Knipsende Modellarbeiter

In Peking tagt der Kongress der Kommunistischen Partei, doch die Bevölkerung erfährt von nichts, und auch viele Delegierte haben gar nicht den Anspruch mitzureden

PEKING taz ■ Schon seit Freitag tagt der nur alle fünf Jahre stattfindende Kongress der Kommunistischen Partei. Morgen geht er bereits wieder zu Ende, bevor am Freitag die neue Führung bekannt gegeben wird. Doch seit der scheidende Parteivorsitzenden Jiang Zemin am ersten Tag den Rechenschaftsbericht verlas, wurde keine einzige Erklärung abgegeben und keine einzige Delegiertenstimme zugelassen, die Chinas Öffentlichkeit erlaubt hätte, Einblick in die Diskussionen des Parteitags zu nehmen.

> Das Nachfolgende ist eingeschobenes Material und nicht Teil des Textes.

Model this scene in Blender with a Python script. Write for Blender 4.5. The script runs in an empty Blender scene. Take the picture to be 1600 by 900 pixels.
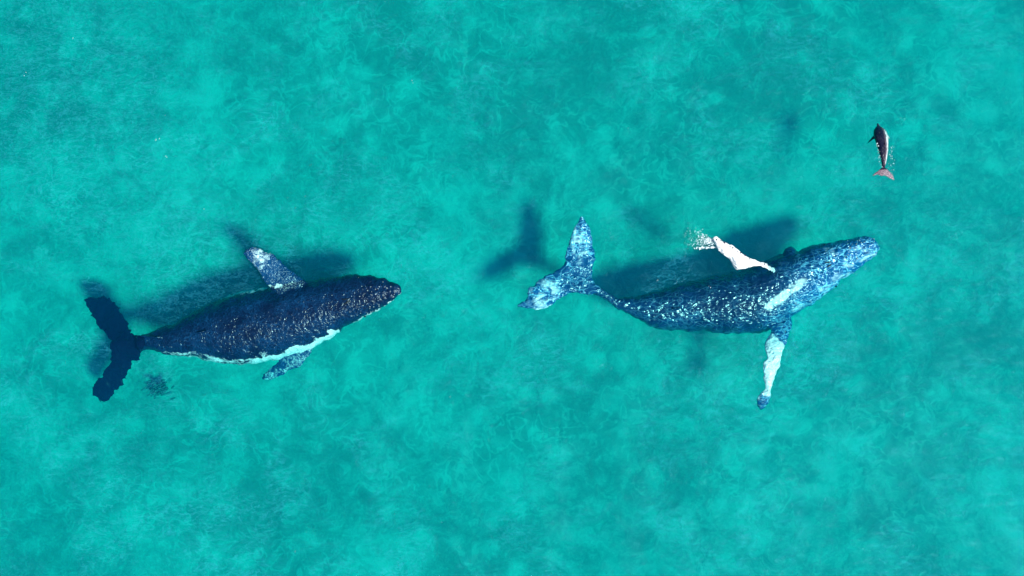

Verzweifelt sucht man nach Neuigkeiten: „Zehn Delegierte aus den Provinzen Hebei und Fujian, die alle im November geboren wurden, feierten fröhlich ihren Geburtstag zusammen“, berichtet die gewöhnlich durchaus informative Pekinger Jugendzeitung und zitiert eine Delegierte mit dem Spruch: „Das ist der schönste Geburtstag in meinem Leben.“ Auf diesem Niveau läuft die gesamte Medenberichterstattung, falls nicht aus dem Bericht des Vorsitzenden zitiert wird. Es zeigt sich, dass viele Delegierte im Alltag keine politischen Geschäfte verfolgen. Sie wurden von der Partei als symbolische Vertreter ihrer Regionen ausgewählt. Deshalb sind viele so genannte Modellarbeiter beim Parteitag anwesend.

Schon zum zweiten Mal dabei ist Busschaffnerin Li Suli, die in Peking aufgrund ihres legendären Fleißes als „Tochter des öffentlichen Verkehrs“ von Partei und Medien verehrt wird. Doch Li ist darüber nicht zur Politikerin geworden. Sie sagt von sich ehrlich, dass sie „gewissenhaft die Vorträge und den Geist des Parteitages lernen wolle“. Den Anspruch mitzureden hat sie gar nicht – und so geht es den meisten Delegierten. Voller Stolz spazieren sie mit Fotoapparat über den festlich hergerichteten Platz des Himmlischen Friedens. Vermutlich ersetzt es lange Reden über das Parteitagsgeschehen in der heimischen Provinz, wenn man dort das Foto mit sich und dem Mao-Porträt auf dem berühmten Platz zeigen kann.

Was bleibt, sind Schlagwörter und Parolen. Vor dem Parteitag sprachen die Delegierten am meisten von Aufregung, Auszeichnung, Verantwortung und Mission. Jetzt reden sie mit den Worten ihres Noch-Parteichefs: „Mit der Zeit Schritt halten“ und „die Entwicklung beschleunigen“. Niemand wagt von der Parteilinie abzurücken.

Entsprechend ausgeschlossen vom Geschehen sind die ausländischen Medien. Für sie bestand zwar die theoretische Möglichkeit, Gespräche mit Delegierten zu beantragen. Doch nach Dutzenden von Anfragen und fast ebensoviel Absagen sind die Beamten des Außenministeriums, die der Partei bei der Gesprächsvermittlung helfen mussten, der Verzweifelung nah.

Es bleibt Beobachtern also gar nicht anderes übrig, als sich wie die Delegierten an den in deutscher Fassung 90 Seiten langen Redetext von Jiang Zemin zu halten. Da werden sogar die neuen Parolen erklärt: „Mit der Zeit Schritt halten bedeutet, dass die gesamte Theorie und Arbeit der Partei den Zeitgeist widerspiegeln, die Gesetzmäßigkeiten erfassen und reich an Kreativität sein sollen.“ Zeitgeist und Kreativität haben im heutigen China durchaus Chancen – nur alle fünf Jahre nicht, wenn die Partei tagt.